— BEGIN DATA TO PROCESS —

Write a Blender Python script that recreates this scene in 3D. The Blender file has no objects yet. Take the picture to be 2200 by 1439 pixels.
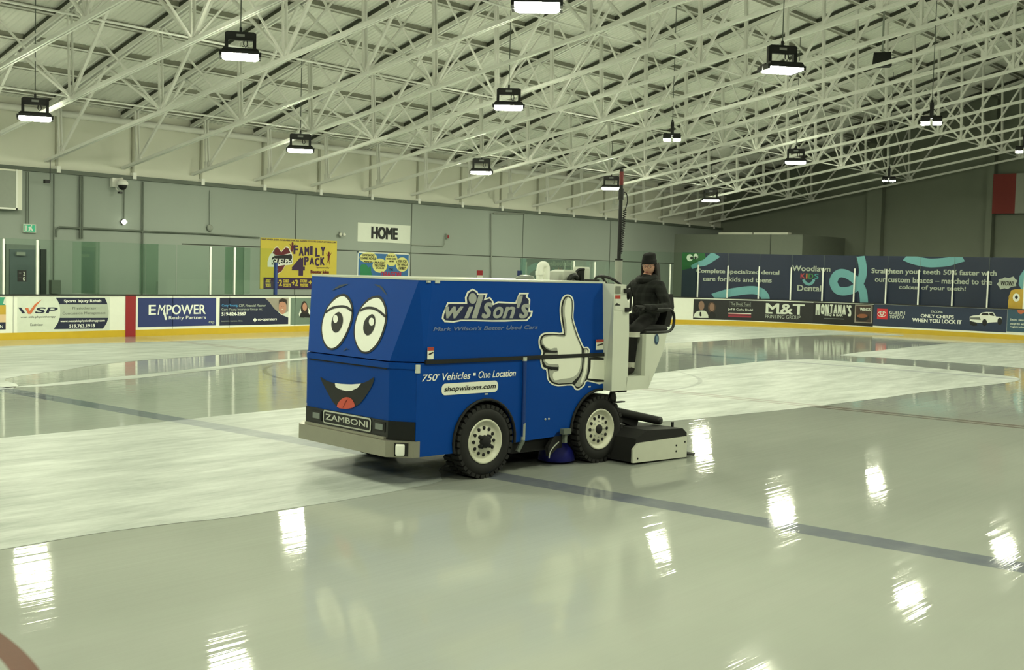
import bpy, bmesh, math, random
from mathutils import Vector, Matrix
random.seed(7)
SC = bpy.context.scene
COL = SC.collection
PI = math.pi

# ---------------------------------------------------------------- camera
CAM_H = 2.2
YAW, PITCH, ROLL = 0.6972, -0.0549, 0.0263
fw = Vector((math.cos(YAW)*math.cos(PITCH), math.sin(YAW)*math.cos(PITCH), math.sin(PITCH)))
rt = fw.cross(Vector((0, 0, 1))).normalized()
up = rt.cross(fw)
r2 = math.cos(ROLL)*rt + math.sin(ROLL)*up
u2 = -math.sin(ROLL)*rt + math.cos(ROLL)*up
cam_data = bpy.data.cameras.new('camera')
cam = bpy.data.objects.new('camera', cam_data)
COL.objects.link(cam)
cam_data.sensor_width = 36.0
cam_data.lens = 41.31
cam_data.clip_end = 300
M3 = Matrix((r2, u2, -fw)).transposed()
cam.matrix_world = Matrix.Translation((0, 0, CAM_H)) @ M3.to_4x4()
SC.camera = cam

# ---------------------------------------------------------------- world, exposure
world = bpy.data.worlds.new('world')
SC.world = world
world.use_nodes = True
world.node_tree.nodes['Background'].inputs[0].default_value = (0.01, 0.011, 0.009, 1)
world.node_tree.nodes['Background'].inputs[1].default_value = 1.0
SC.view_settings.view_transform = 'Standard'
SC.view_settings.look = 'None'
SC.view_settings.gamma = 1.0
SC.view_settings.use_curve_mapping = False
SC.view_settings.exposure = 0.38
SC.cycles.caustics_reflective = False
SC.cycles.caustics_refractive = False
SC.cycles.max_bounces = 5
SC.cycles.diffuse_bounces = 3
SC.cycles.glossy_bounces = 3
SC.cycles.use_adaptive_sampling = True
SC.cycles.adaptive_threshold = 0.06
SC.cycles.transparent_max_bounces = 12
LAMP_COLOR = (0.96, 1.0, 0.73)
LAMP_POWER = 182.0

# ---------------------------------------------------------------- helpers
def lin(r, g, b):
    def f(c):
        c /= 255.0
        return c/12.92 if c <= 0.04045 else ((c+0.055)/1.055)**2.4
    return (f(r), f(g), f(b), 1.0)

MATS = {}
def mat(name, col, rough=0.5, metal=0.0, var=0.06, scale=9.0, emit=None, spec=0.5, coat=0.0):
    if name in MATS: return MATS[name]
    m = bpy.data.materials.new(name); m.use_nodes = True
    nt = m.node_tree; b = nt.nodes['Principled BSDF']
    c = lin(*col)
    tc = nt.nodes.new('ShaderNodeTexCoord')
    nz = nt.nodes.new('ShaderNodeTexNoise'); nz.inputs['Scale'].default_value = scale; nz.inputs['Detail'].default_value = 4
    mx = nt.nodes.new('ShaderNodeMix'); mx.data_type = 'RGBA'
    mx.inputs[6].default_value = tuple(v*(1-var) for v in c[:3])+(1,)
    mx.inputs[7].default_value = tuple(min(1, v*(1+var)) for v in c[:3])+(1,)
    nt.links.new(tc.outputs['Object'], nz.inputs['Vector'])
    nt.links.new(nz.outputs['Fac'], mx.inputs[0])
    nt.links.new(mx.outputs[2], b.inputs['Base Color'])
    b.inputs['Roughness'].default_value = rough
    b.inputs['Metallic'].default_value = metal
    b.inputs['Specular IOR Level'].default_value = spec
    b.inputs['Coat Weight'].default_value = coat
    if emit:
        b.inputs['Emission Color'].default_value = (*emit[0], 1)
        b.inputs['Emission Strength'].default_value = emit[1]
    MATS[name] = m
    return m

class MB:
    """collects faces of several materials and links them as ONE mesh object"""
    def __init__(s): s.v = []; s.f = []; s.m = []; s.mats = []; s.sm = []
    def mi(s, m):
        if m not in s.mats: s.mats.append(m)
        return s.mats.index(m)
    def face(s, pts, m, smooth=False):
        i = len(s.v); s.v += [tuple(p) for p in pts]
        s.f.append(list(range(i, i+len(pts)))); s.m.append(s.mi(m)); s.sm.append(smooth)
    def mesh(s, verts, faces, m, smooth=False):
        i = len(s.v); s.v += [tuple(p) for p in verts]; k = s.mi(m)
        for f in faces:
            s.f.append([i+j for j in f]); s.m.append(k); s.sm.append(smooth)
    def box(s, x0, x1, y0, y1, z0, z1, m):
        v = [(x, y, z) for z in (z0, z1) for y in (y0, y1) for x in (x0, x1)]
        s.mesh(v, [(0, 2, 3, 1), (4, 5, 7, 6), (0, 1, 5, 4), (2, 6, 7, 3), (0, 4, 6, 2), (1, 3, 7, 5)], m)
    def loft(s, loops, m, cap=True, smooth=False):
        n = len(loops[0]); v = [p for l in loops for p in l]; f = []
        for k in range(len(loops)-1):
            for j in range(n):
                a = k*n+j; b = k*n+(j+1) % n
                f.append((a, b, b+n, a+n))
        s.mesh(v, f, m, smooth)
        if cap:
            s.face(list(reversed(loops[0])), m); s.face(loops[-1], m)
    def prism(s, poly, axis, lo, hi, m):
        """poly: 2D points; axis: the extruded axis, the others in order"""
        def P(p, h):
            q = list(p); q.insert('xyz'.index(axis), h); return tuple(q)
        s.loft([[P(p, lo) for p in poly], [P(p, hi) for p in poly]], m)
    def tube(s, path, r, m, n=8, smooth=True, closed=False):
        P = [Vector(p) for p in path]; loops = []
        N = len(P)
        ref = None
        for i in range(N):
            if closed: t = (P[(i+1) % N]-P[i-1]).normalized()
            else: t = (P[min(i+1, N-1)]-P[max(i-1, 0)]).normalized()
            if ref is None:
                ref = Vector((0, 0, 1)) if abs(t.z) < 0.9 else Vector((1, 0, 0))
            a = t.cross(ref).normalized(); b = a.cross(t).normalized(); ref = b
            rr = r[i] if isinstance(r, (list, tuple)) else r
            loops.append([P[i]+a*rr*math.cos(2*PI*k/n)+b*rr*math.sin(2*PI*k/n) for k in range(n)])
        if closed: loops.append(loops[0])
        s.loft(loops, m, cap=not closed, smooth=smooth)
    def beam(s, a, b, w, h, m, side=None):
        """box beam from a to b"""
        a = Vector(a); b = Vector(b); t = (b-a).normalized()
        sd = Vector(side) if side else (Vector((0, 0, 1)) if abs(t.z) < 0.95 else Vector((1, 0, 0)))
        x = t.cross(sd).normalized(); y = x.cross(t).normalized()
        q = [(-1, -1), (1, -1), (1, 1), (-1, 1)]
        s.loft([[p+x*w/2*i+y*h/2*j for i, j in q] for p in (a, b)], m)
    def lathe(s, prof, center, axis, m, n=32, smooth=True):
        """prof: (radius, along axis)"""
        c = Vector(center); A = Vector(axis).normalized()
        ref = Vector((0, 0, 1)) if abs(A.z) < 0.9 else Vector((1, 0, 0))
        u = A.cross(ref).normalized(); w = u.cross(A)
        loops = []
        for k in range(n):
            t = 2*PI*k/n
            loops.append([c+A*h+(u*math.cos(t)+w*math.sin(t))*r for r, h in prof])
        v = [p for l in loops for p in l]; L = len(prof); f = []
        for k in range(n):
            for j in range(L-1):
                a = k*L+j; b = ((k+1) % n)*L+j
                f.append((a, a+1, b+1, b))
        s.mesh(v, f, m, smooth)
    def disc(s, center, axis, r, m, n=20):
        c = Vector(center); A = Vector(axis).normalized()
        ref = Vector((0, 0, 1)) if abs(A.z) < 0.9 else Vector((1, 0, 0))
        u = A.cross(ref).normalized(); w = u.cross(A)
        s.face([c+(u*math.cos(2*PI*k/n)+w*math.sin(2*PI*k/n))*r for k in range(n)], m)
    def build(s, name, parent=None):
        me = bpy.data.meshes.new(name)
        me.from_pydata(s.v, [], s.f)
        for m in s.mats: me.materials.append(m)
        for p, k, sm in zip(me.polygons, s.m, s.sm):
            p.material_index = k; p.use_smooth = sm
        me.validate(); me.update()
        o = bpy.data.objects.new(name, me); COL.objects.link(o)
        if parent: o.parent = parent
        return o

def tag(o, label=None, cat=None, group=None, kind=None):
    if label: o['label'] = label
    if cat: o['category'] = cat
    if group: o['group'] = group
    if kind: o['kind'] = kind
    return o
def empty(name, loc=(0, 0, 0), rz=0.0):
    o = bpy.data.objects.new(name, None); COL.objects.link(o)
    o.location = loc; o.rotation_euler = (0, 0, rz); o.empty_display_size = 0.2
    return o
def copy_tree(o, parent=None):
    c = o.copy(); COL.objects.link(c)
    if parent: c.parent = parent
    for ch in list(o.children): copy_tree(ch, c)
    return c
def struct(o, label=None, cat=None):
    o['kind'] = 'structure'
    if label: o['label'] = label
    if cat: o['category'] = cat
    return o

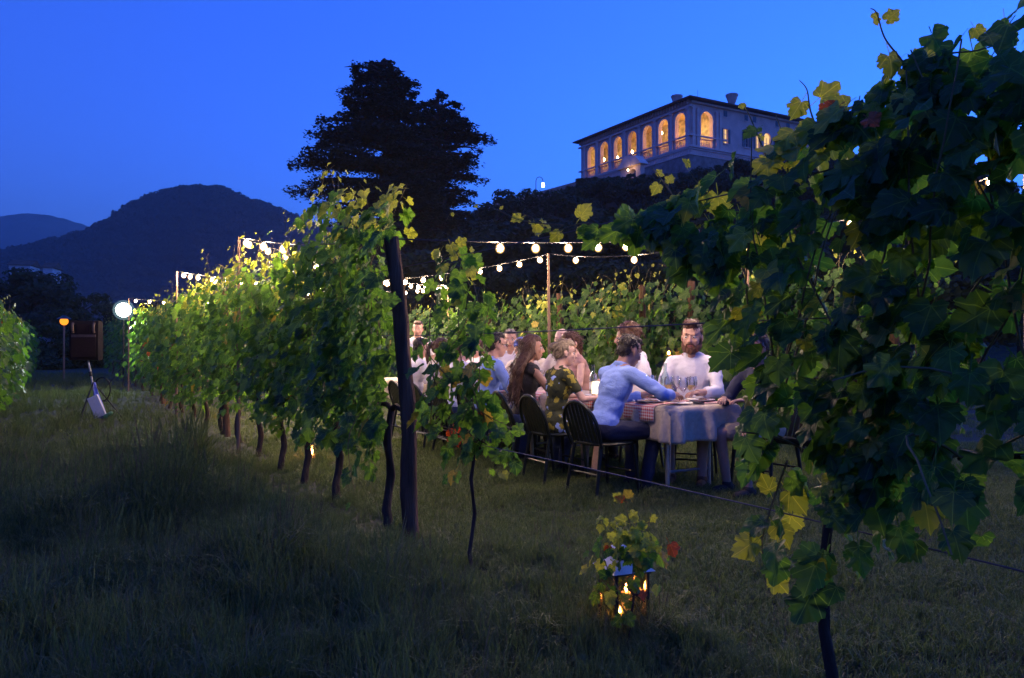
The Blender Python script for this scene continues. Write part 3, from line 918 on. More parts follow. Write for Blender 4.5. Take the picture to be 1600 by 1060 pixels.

— END DATA TO PROCESS —

* TASK PROMPT
Repeat exactly the lines from the first line of the records above through the line containing "return (f(r), f(g), f(b), 1.0)", leaving out the pictures.

* REPLY TO THE EXERCISE
Write a Blender Python script that recreates this scene in 3D. The Blender file has no objects yet. Take the picture to be 2200 by 1439 pixels.
import bpy, bmesh, math, random
from mathutils import Vector, Matrix
random.seed(7)
SC = bpy.context.scene
COL = SC.collection
PI = math.pi

# ---------------------------------------------------------------- camera
CAM_H = 2.2
YAW, PITCH, ROLL = 0.6972, -0.0549, 0.0263
fw = Vector((math.cos(YAW)*math.cos(PITCH), math.sin(YAW)*math.cos(PITCH), math.sin(PITCH)))
rt = fw.cross(Vector((0, 0, 1))).normalized()
up = rt.cross(fw)
r2 = math.cos(ROLL)*rt + math.sin(ROLL)*up
u2 = -math.sin(ROLL)*rt + math.cos(ROLL)*up
cam_data = bpy.data.cameras.new('camera')
cam = bpy.data.objects.new('camera', cam_data)
COL.objects.link(cam)
cam_data.sensor_width = 36.0
cam_data.lens = 41.31
cam_data.clip_end = 300
M3 = Matrix((r2, u2, -fw)).transposed()
cam.matrix_world = Matrix.Translation((0, 0, CAM_H)) @ M3.to_4x4()
SC.camera = cam

# ---------------------------------------------------------------- world, exposure
world = bpy.data.worlds.new('world')
SC.world = world
world.use_nodes = True
world.node_tree.nodes['Background'].inputs[0].default_value = (0.01, 0.011, 0.009, 1)
world.node_tree.nodes['Background'].inputs[1].default_value = 1.0
SC.view_settings.view_transform = 'Standard'
SC.view_settings.look = 'None'
SC.view_settings.gamma = 1.0
SC.view_settings.use_curve_mapping = False
SC.view_settings.exposure = 0.38
SC.cycles.caustics_reflective = False
SC.cycles.caustics_refractive = False
SC.cycles.max_bounces = 5
SC.cycles.diffuse_bounces = 3
SC.cycles.glossy_bounces = 3
SC.cycles.use_adaptive_sampling = True
SC.cycles.adaptive_threshold = 0.06
SC.cycles.transparent_max_bounces = 12
LAMP_COLOR = (0.96, 1.0, 0.73)
LAMP_POWER = 182.0

# ---------------------------------------------------------------- helpers
def lin(r, g, b):
    def f(c):
        c /= 255.0
        return c/12.92 if c <= 0.04045 else ((c+0.055)/1.055)**2.4
    return (f(r), f(g), f(b), 1.0)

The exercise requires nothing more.